Jeffrey Toobin muses this morning in the New Yorker about recent court rulings on photo ID laws and what voting rights activists might do to counteract them. He includes quotes from federal district court Judge Nelva Gonzales Ramos’ opinion — struck down by the U.S. Supreme Court — that the Texas photo ID statute, SB 14, “constitutes an unconstitutional poll tax” with an “impermissible discriminatory effect against Hispanics and African-Americans.” But reading the words this time recalled the Atwater quote.

Maybe it was the photos Dante Atkins shared from a naturalization ceremony at the L.A. Convention Center last week. Afterwards, newly minted citizens crowded the Democrats’ voter registration tent. At the Republican table nearby? Crickets.

Just as in the heyday of “forced busing” debates, Republicans have gone abstract. The dog whistles are pitched so high, many among their base don’t recognize them for what they are. They insist that photo ID laws are not discriminatory (as Ramos ruled), and they get quite testy if you suggest it.
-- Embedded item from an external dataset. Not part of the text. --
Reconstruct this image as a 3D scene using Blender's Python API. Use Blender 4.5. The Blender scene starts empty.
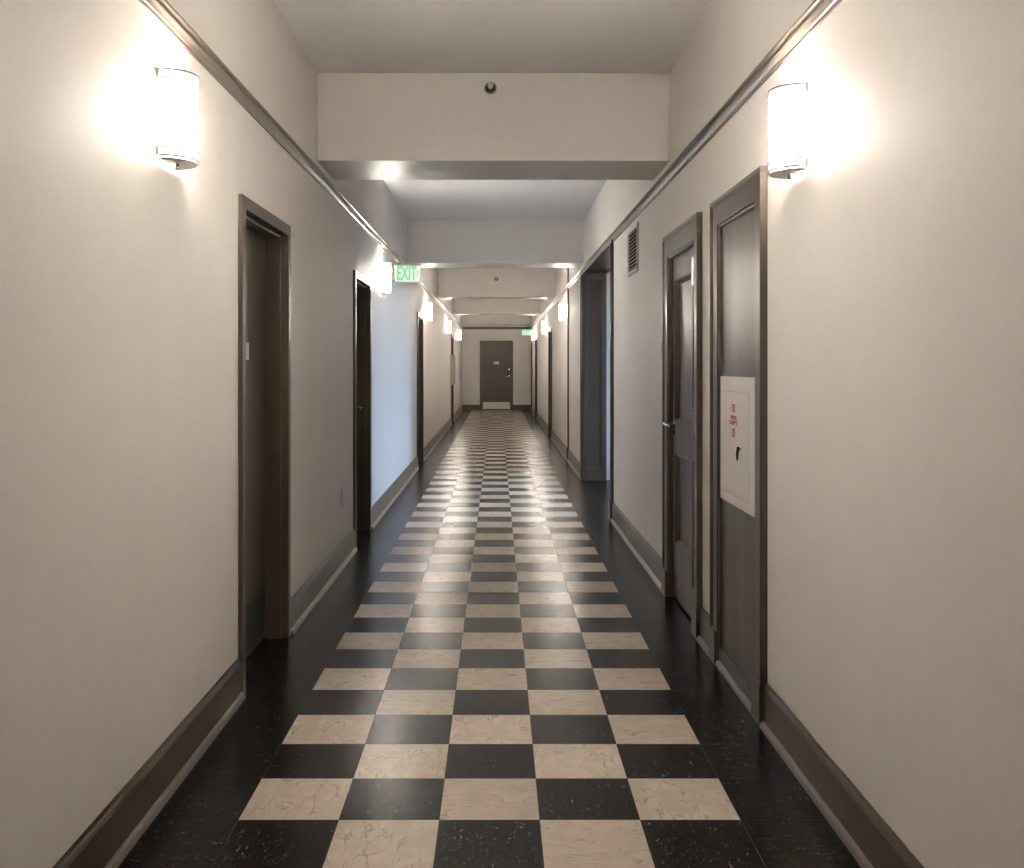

If photo ID laws hurt “a bunch of college kids” or “a bunch of lazy blacks” more than older, white Republicans, “so be it.” That is, as Atwater said, a byproduct.

So poll taxes are back, targeted not just at blacks and Hispanics, but at other groups that tend to vote for Democrats. Only in 2014 you can’t say “poll tax.” That backfires. So now it’s “election integrity,” “ballot security,” “restoring confidence,” etc. A hell of a lot more abstract than “poll tax.”